Rouhani may also face a challenge from outspoken former Iranian President Mahmoud Ahmadinejad, a noted Holocaust denier who has called for Israel to be wiped off the map. Last week, Ahmadinejad announced that he filed to run again for the office, despite calls by Khamenei not to do so.

“If I had to make an assessment now, I’d say his registration is probably a calibrated gamble,” Ben Taleblu said. “The former Holocaust denier-in-chief may be seeking leverage against the hard-line political establishment by making a tacit bargain that would ensure that his former special adviser, Hamid Baghaie, remains in the race. It remains to be seen if Iran’s hardliners will even accept such a proposition,” he added.

Fake Elections?

For many casual observers, Iran’s upcoming elections may seem consequential. But there are major obvious differences between that country’s system of government and that of the Constitutional-based United States or other Western democracies. In the West, a president or prime minister has a strong hand in guiding foreign policy and military affairs, while in Iran the president is largely powerless in these areas, explained Ben Taleblu.

“Iran’s president can influence domestic politics and legislation with relative ease, but is severely limited with respect to the direct impact he can have on the country’s foreign and security policies,” he said.

Therefore, most strategic areas of concern to outsiders are, instead, ruled by Iran’s supreme leader, the Revolutionary Guards Corp or its intelligence ministry, which form the core of Iran’s theocratic and authoritarian government.

“The president can nonetheless influence those portfolios through the tone and tenor of his speeches and the nature of his cabinet appointments,” Ben Taleblu said. “Despite the power of the president to influence tactics but not strategy, elections in Iran remain famously engineered.”

Despite limited presidential powers and a largely manufactured process, the upcoming elections still provide considerable insight into the future direction of Iran.

“While I don’t find it particularly useful to partake in the ‘do Iran’s elections matter’ debate, the 2017 presidential election will likely be critical for the regime in Tehran,” Ben Taleblu explained, adding that “hardline elites want to signal to the international community that they are legitimate, and thus want a large turnout.”

But high voter turnout can also backfire against the hardline regime as was seen with the 2009 presidential elections, which led to major protests against the disputed victory of former President Ahmadinejad.

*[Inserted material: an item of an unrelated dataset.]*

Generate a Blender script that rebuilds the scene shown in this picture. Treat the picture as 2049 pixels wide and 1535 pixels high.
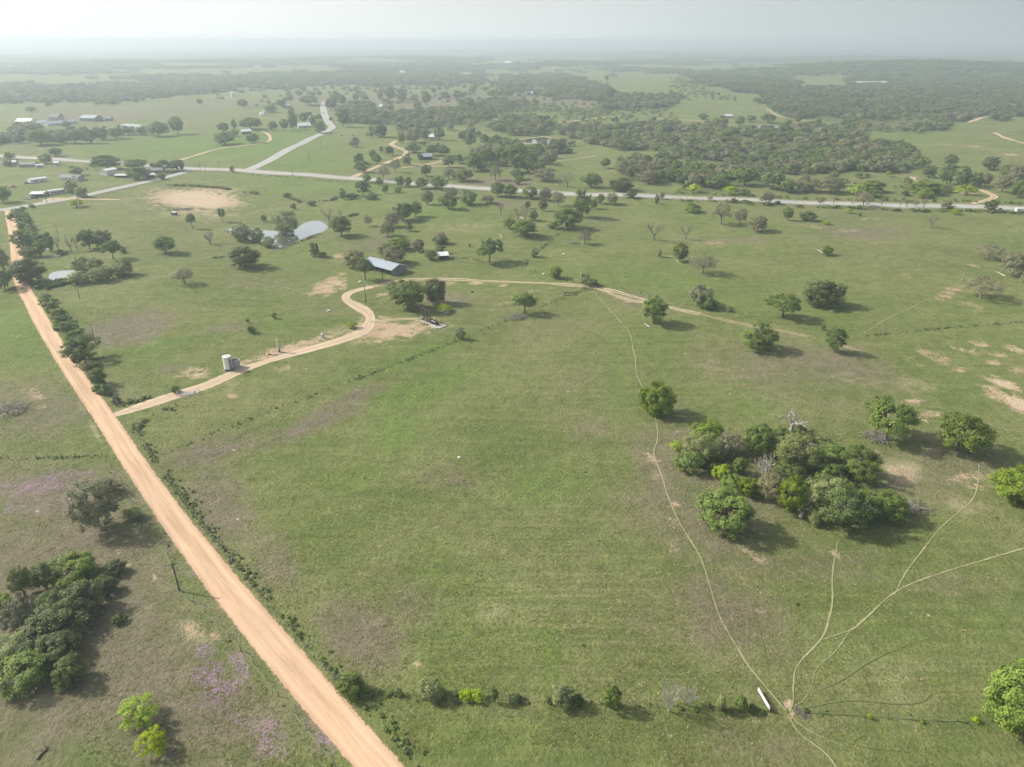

“Secure with a nuclear deal and flush with sanctions relief, Iran’s hardline politicians are entrenching themselves while the regime as a whole is increasing the lethality of its non-nuclear threats and deepening its regional involvement,” Ben Taleblu said.

Aging Ayatollah

Despite the country’s limits on power, Iran’s next president could play an outsized role in the selection of the next supreme leader.

The current Supreme Leader Ayatollah Khamenei, aged 77, took power in 1989 after the death of Khomeini, who led Iran’s Islamic Revolution a decade earlier. It has been rumored for years that Khamenei has been battling health issues, and there’s uncertainty as to who will succeed him.

“The hardline elite may calculate that should the supreme leader pass in the next four years, the country will need a sufficiently revolutionary leader who is firmly committed to the regime’s political, military and ideological orientation,” Ben Taleblu said, adding that any president who can “extol those revolutionary virtues will be a key force in projecting stability during a time of potential crisis.”